*EXERCISE DESCRIPTION*
Only the lines from the one with "M_strap = leaf_mat('strap" through the one with "M_hedge = leaf_mat('hedge" are to be restated, word for word, with both of them included.

*INFORMATION SHOWN*
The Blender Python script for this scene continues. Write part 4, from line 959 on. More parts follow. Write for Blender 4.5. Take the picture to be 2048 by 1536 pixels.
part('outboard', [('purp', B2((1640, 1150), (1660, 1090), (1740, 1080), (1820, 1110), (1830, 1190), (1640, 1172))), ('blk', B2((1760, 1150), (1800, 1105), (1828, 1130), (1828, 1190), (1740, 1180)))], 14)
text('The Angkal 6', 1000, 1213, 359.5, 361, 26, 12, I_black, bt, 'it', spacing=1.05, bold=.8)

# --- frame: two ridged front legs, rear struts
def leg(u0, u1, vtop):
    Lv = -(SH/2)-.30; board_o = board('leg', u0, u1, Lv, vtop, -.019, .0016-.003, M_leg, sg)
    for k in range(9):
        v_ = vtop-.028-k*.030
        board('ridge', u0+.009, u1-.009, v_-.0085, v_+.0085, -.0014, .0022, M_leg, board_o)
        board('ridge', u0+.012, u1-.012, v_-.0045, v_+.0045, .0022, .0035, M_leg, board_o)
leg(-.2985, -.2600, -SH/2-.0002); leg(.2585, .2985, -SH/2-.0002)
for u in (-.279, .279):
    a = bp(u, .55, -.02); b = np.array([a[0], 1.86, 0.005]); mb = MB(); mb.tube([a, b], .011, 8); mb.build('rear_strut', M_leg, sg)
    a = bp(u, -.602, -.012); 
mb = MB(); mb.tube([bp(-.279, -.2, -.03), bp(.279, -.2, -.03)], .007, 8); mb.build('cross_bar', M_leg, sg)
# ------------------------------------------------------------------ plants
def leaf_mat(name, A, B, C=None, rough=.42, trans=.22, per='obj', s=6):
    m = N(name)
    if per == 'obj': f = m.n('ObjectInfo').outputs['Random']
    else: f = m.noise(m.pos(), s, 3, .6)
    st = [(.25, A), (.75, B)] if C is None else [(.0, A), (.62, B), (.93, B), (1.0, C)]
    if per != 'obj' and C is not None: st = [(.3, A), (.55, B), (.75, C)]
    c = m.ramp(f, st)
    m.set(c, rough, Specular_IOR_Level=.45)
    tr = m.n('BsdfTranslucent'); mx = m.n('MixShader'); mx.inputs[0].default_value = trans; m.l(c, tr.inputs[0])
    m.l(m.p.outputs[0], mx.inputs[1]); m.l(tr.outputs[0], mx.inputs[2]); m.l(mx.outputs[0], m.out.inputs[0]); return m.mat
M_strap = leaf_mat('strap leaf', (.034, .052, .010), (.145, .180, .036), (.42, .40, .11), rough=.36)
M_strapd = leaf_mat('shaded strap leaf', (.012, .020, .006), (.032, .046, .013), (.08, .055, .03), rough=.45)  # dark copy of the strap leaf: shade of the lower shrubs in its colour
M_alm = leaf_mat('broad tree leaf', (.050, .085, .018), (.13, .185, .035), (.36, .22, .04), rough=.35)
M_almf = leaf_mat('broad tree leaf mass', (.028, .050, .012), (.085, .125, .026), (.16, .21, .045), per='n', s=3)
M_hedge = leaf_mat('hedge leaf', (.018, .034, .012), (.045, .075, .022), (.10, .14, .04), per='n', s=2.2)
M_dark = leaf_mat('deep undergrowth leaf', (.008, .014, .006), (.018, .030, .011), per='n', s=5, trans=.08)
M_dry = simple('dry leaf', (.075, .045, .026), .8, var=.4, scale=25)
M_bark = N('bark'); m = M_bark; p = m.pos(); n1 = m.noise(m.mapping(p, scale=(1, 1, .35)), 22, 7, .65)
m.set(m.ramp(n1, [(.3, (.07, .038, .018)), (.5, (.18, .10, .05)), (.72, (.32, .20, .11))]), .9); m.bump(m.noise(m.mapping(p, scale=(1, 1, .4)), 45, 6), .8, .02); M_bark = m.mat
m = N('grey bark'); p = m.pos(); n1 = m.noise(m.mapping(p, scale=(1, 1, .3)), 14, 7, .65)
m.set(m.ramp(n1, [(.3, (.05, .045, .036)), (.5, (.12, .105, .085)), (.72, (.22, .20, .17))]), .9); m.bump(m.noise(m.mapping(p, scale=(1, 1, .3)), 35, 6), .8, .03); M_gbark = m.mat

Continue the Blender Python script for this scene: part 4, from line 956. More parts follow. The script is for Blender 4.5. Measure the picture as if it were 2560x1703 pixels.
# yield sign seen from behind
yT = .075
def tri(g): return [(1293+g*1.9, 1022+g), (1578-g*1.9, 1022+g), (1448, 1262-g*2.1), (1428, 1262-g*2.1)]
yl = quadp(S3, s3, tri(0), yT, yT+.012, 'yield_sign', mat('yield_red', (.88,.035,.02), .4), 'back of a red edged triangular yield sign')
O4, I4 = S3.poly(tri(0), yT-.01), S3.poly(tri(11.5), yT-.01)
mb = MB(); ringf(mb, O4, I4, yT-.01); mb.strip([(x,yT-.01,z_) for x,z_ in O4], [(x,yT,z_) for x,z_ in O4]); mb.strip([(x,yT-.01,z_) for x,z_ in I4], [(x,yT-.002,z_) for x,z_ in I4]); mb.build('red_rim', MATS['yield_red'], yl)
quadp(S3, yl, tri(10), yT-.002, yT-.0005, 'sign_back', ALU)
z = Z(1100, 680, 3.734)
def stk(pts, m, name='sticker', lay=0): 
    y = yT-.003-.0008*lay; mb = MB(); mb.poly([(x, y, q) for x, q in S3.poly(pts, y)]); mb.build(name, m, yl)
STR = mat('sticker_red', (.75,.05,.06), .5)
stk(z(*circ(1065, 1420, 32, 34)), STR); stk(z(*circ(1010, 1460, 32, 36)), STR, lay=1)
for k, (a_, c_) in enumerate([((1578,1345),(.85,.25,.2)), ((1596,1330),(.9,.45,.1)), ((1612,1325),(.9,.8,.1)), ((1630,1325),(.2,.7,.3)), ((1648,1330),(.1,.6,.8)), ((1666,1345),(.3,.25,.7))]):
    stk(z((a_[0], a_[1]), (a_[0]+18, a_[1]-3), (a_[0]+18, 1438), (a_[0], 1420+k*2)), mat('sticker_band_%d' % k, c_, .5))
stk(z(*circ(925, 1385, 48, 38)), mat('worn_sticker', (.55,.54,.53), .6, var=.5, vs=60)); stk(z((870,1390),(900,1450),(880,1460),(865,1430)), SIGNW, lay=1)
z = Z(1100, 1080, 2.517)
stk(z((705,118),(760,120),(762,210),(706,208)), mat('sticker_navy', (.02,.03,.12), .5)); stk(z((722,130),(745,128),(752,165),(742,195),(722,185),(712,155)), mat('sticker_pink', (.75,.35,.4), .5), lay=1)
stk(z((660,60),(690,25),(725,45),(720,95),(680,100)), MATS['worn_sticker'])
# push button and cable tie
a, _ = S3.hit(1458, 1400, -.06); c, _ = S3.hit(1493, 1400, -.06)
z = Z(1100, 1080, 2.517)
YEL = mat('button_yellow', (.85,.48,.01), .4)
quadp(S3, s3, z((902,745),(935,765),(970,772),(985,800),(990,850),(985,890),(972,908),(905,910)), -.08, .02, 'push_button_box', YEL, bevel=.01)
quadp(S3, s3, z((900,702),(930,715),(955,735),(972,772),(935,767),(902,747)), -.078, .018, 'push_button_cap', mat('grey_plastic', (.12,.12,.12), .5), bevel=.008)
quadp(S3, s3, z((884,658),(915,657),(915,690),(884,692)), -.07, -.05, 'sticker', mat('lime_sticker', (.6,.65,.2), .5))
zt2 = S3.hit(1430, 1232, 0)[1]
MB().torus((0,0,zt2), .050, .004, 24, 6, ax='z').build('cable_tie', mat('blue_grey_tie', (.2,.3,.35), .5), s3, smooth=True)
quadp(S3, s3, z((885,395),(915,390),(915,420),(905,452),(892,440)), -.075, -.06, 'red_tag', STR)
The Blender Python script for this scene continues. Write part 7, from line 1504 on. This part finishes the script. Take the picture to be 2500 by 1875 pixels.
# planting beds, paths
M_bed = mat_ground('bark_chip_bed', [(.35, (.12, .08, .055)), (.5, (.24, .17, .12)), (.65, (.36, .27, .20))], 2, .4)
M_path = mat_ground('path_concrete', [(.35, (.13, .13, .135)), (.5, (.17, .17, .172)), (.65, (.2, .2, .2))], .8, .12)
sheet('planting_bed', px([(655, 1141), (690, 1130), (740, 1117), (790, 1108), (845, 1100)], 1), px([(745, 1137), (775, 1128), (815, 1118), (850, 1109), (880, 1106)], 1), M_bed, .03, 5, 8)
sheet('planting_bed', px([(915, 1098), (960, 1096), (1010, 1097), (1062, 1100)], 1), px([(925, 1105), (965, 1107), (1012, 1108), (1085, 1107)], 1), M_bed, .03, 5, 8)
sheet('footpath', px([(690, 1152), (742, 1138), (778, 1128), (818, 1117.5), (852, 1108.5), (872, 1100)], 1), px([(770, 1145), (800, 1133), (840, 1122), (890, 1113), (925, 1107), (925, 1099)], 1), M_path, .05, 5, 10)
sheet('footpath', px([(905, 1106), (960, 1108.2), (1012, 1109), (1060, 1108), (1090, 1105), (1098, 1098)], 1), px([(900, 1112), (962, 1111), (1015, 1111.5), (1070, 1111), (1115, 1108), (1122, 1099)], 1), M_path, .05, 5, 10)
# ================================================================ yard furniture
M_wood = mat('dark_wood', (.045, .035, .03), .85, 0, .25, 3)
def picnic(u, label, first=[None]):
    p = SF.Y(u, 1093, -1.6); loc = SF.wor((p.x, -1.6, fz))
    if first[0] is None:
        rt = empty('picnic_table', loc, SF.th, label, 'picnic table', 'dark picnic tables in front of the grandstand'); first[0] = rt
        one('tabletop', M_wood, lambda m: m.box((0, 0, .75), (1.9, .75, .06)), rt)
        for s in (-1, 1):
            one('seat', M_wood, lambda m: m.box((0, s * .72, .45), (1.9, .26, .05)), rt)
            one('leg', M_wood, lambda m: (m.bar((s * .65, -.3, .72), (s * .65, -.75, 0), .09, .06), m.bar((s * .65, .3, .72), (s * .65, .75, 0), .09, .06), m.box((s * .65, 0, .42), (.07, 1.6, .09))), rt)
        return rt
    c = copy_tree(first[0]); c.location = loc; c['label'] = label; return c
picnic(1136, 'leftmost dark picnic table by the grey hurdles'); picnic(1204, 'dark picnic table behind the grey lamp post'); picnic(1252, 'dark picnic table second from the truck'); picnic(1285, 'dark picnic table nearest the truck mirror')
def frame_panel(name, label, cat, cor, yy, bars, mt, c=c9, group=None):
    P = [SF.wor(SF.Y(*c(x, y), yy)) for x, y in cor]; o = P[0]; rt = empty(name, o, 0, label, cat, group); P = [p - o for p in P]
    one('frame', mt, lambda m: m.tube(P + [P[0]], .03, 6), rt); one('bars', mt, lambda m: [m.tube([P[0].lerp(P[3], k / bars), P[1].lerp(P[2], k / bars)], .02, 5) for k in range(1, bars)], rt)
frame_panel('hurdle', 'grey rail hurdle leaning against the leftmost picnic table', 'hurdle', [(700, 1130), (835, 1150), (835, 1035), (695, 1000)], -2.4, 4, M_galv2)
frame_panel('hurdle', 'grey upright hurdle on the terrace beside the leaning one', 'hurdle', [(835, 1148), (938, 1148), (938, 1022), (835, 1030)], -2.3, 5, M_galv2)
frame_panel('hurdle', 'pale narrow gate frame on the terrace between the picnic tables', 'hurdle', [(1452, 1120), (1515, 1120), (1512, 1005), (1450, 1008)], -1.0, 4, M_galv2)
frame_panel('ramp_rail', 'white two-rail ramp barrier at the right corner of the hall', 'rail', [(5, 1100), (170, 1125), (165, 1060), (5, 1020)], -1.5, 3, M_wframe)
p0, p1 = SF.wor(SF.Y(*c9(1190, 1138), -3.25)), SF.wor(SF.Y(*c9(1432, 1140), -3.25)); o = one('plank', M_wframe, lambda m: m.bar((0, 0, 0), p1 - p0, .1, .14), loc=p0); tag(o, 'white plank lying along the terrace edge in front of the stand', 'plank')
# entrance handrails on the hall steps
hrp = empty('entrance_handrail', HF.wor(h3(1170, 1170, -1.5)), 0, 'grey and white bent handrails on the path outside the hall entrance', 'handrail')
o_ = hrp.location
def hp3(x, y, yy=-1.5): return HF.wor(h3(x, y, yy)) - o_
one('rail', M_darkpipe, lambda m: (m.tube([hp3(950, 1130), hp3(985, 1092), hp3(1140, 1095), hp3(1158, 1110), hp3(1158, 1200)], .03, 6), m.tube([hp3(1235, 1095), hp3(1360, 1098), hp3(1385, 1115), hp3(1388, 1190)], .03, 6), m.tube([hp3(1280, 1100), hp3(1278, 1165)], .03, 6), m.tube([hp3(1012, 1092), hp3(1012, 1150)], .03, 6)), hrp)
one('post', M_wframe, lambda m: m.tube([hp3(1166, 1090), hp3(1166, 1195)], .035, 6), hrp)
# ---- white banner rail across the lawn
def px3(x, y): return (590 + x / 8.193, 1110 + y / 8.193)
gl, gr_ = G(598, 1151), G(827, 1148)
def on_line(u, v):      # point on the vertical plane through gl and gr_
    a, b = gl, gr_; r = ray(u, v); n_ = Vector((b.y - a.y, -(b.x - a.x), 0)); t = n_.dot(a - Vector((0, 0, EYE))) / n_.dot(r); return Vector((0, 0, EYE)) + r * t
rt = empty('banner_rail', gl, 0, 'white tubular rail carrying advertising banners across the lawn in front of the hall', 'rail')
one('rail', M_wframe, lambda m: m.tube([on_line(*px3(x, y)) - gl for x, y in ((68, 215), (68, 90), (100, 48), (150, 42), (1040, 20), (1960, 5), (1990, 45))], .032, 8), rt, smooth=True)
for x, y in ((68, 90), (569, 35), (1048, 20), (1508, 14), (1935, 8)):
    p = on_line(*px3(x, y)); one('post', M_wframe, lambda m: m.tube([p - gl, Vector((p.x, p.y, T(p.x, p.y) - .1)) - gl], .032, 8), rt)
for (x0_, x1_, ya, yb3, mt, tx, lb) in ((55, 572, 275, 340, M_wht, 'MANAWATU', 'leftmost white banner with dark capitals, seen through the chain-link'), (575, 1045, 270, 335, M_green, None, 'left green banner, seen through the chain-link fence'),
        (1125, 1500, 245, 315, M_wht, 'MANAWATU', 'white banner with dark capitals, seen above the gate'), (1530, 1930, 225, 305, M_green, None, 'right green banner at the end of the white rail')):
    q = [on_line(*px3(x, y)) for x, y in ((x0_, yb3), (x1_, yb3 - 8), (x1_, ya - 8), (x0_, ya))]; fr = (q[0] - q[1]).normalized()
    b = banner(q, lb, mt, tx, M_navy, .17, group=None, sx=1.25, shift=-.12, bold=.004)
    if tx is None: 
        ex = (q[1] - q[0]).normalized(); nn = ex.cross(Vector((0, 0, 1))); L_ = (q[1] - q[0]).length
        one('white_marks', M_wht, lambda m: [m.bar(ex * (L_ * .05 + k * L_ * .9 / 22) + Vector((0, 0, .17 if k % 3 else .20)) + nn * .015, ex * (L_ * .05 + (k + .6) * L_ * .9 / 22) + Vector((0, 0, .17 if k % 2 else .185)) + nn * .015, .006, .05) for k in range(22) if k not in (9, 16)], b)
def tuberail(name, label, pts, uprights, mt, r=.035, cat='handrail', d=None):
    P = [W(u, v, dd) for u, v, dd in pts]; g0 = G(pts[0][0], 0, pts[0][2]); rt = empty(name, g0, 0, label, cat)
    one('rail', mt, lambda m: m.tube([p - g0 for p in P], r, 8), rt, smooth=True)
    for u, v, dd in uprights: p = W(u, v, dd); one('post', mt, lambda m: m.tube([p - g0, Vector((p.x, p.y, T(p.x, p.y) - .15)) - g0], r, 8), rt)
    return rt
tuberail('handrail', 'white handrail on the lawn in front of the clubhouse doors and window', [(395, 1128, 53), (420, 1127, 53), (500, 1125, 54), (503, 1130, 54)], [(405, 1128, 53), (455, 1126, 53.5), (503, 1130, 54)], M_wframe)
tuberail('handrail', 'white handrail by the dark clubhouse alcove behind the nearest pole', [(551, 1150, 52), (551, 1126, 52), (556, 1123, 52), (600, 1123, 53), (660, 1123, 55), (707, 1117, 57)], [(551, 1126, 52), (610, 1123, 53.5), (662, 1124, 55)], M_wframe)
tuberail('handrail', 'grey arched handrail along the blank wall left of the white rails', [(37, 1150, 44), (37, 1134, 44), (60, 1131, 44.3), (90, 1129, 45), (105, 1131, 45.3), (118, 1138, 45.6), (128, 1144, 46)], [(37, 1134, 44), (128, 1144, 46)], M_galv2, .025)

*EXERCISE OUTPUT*
M_strap = leaf_mat('strap leaf', (.034, .052, .010), (.145, .180, .036), (.42, .40, .11), rough=.36)
M_strapd = leaf_mat('shaded strap leaf', (.012, .020, .006), (.032, .046, .013), (.08, .055, .03), rough=.45)  # dark copy of the strap leaf: shade of the lower shrubs in its colour
M_alm = leaf_mat('broad tree leaf', (.050, .085, .018), (.13, .185, .035), (.36, .22, .04), rough=.35)
M_almf = leaf_mat('broad tree leaf mass', (.028, .050, .012), (.085, .125, .026), (.16, .21, .045), per='n', s=3)
M_hedge = leaf_mat('hedge leaf', (.018, .034, .012), (.045, .075, .022), (.10, .14, .04), per='n', s=2.2)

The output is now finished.